* _Information shown_:
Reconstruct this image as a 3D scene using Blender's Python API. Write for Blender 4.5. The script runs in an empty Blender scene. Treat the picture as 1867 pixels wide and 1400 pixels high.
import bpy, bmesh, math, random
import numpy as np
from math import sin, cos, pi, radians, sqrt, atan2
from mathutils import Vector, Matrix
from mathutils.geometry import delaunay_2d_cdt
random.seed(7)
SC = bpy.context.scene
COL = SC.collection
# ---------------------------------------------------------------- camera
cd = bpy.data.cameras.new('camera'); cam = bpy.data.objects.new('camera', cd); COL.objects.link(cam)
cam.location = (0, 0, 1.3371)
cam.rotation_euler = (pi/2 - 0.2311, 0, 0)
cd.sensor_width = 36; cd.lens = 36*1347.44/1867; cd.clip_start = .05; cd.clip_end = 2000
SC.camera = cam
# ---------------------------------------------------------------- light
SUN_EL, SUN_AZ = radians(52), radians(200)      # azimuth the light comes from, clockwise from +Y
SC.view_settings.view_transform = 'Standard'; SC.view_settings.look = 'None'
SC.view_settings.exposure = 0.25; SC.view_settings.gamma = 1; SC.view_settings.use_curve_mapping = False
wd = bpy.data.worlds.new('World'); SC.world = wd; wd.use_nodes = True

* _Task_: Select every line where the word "scene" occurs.

* _Output_:
Reconstruct this image as a 3D scene using Blender's Python API. Write for Blender 4.5. The script runs in an empty Blender scene. Treat the picture as 1867 pixels wide and 1400 pixels high.
SC = bpy.context.scene